That piece shares something quite significant with his latest, and that is a consciousness of the follies of empire.
Though I think his book The Future of Freedom is perhaps a bit too sunny (I actually published a review of it in The Journal of Commonwealth and Postcolonial Studies), and Zakaria positions himself somewhere to the right of where I place myself politically, I like the drift of his thought.
In this case, I also appreciate the literary reference -- Somerset Maugham's criticism of Henry James:
In his novel "Cakes and Ale," Somerset Maugham derided the celebrated American expatriate Henry James for focusing his writings on upper-class life in Europe in the early 20th century. Maugham complained that James had "turned his back on one of the great events of the world's history, the rise of the United States, in order to report tittle-tattle at tea parties in English country houses."
The analogy is not exact. The war on terror is crucial, winning in Iraq is necessary, Middle East peace is important. But I wonder whether as we furiously debate these matters in America, we resemble Englishmen in the waning days of the British Empire. They vigorously debated the political and military situation in remote areas, such as Iraq, Afghanistan and Sudan (some things don't change).
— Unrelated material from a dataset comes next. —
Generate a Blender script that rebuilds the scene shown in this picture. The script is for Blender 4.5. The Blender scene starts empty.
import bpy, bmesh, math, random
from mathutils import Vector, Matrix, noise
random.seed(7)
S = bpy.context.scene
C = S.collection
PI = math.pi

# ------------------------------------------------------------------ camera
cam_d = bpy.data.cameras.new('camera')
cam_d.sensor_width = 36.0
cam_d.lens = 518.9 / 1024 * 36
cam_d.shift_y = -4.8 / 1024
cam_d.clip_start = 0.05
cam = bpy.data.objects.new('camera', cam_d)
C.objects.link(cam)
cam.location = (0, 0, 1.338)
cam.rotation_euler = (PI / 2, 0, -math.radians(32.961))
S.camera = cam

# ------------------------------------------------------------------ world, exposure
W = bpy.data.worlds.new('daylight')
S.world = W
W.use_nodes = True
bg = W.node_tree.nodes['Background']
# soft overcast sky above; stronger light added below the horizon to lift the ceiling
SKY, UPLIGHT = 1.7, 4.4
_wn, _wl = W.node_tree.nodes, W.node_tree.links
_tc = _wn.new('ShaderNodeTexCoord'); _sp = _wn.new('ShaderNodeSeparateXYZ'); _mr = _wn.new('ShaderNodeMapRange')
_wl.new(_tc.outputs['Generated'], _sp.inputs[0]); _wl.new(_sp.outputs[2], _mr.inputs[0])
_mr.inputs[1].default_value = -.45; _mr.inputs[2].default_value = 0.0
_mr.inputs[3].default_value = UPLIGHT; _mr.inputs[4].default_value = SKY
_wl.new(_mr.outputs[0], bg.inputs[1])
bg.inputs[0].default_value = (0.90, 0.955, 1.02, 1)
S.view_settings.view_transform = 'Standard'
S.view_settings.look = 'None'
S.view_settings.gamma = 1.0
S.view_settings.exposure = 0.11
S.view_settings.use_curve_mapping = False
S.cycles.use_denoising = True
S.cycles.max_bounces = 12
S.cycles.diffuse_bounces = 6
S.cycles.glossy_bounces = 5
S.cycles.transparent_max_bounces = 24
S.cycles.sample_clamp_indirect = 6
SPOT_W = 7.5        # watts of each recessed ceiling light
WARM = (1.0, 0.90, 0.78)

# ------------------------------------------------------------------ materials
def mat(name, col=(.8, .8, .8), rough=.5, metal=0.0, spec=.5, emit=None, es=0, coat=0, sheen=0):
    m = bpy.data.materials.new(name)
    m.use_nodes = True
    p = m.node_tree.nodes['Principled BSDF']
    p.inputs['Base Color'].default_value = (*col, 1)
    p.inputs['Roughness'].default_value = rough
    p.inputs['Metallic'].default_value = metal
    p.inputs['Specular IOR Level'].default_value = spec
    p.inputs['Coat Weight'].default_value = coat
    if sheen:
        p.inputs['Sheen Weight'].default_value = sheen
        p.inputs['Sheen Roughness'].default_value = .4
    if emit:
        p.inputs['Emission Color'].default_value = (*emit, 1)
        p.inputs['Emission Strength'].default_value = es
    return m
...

They tried mightily, and at great cost, to stabilize disorderly parts of the globe. Meanwhile, across the Atlantic, the United States of America was building its vast economic, technological and cultural might, which would soon dominate the world.
Then again, this is a piece about America's obliviousness to the rise of Asia. And he has a point that the reduction of all foreign policy issues to Iraq is turning us all into Cyclopeans; we fail to see the substantive structural and attitudinal shift that is to accompany the incipient rise of the Asian economies.
But is Asia-->America today analogous to America-->Europe a century ago? I'm not sure I believe it.